Water

Indian reservoirs brimming as monsoon advances

Storage levels in 123 reservoirs monitored by Central Water Commission was 194 % of the levels of corresponding period in 2019

 
By Shagun Kapil
Published: Friday 26 June 2020
Reservoirs across India are already full even as the monsoon is advancing over the country. Photo: pexels.com

Major reservoirs in India are already brimming and their storage level is much more than what it was this time in 2019, even as the southwest monsoon advances over India.  

The live storage available in 123 reservoirs monitored by Central Water Commission (CWC) was 194 per cent of the live storage of corresponding period of last year and 171 per cent of storage of average of the last 10 years.

Live storage available in these reservoirs now is 56.725 billion cubic metres (BCM), which is 33 per cent of total live storage capacity of these reservoirs, according to a weekly bulletin issued by CWC on June 25, 2020.

The live storage available in these reservoirs for the corresponding period in 2019 was 29.166 BCM and the average of last 10 years live storage was 33.207 BCM. 

Reservoirs in Maharashtra, Gujarat, Madhya Pradesh and Odisha have already recorded 100 per cent or more departure from normal storage. This also raises fears of floods caused by these reservoirs if the water levels are not managed efficiently. 

Most river basins monitored by CWC also have better-than-normal storage. For instance, live storage of the Ganga, Narmada, Sabarmati, Tapi, Mahanadi and Godavari is over 100 per cent more than the average of the last 10 years. 

Rivers in Bihar, where flood alerts have been issued, are flowing in ‘severe situation', according to the CWC flood forecast and many show a ‘rising’ trend.
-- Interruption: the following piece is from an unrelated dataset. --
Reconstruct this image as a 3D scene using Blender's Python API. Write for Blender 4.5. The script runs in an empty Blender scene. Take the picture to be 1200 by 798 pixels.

The Chandan dam in Bihar’s Banka district already has 100 per cent storage with respect to its full reservoir level. 

Birpur Barrage on the Kosi River discharged 1.76 lakh cusecs by 2 PM on June 26, the highest discharge this month, according to data available with Bihar’s Water Resources Department. 

The position of some important dams, that have been responsible for inducing floods in the recent past due to mismanagement of water levels, was also worrisome.  

Hidkal and Malaprabha dams in Karnataka’s Belagavi district — one of the worst-hit in the 2019 floods — also had more stored water than last year.

Increased release of water from Maharashtra after heavy rains has led to a rise in water level in the Krishna and its tributaries in Belagavi district. The percentage of this year’s storage at Hidkal and Malaprabha was 19 and 28 per cent, compared to last year’s one and two per cent respectively.

It also led to heavy inflows into north Karnataka, raising the water level in the Almatti dam in Vijayapura district. Live storage in Almatti dam, which was a contentious issue between Maharashtra and Karnataka last year, is 44 per cent, much more than last year’s eight per cent and last 10 year’s average of 14 per cent. 

The inflow on June 26 was 16,396 cusecs and the outflow was just 1,130 cusecs. The Maharashtra government had alleged during last year’s floods that the Karnataka government did not release water from the Almatti dam on the Krishna and the backflow caused flooding in the Kolhapur and Sangli districts. 

Koyna, Warna, and Radhanagari — three big dams in Maharashtra’s upper Krishna basin, responsible for floods in 2019 — also stored more water than last year, as of June 25. Koyna dam had 30 per cent live storage, much more than last year’s six per cent and last ten year’s average of 22 per cent.